### What the exercise asks:
The first line to copy is the one with "by 3000 pixels."; the last is the one with "COL = scene.collection". Copy each line in that range exactly, leaving out all others.

### Records provided:
start
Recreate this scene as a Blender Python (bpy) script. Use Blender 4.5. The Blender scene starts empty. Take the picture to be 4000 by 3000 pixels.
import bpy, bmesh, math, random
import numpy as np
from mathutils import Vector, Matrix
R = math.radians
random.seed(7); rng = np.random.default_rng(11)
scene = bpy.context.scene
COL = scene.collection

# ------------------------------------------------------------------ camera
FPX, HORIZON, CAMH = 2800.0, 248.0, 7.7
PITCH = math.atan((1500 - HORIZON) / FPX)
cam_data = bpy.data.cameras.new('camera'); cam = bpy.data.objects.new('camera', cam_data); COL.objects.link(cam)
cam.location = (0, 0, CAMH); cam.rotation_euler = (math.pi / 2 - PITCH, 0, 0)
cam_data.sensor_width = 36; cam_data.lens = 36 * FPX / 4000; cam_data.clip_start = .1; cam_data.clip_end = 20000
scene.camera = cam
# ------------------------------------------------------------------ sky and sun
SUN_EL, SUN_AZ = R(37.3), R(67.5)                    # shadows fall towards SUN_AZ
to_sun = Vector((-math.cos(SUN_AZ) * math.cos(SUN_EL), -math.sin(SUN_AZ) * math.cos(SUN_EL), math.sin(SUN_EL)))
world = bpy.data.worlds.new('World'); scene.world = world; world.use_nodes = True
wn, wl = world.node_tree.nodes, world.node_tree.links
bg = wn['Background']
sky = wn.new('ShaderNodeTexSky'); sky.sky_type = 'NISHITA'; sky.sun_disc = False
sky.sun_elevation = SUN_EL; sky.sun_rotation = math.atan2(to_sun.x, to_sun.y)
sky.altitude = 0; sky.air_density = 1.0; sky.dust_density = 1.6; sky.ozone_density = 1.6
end
start
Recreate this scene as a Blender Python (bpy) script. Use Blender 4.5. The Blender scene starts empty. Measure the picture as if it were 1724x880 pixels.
end
### Reply to the task:
Recreate this scene as a Blender Python (bpy) script. Use Blender 4.5. The Blender scene starts empty. Take the picture to be 4000 by 3000 pixels.
import bpy, bmesh, math, random
import numpy as np
from mathutils import Vector, Matrix
R = math.radians
random.seed(7); rng = np.random.default_rng(11)
scene = bpy.context.scene
COL = scene.collection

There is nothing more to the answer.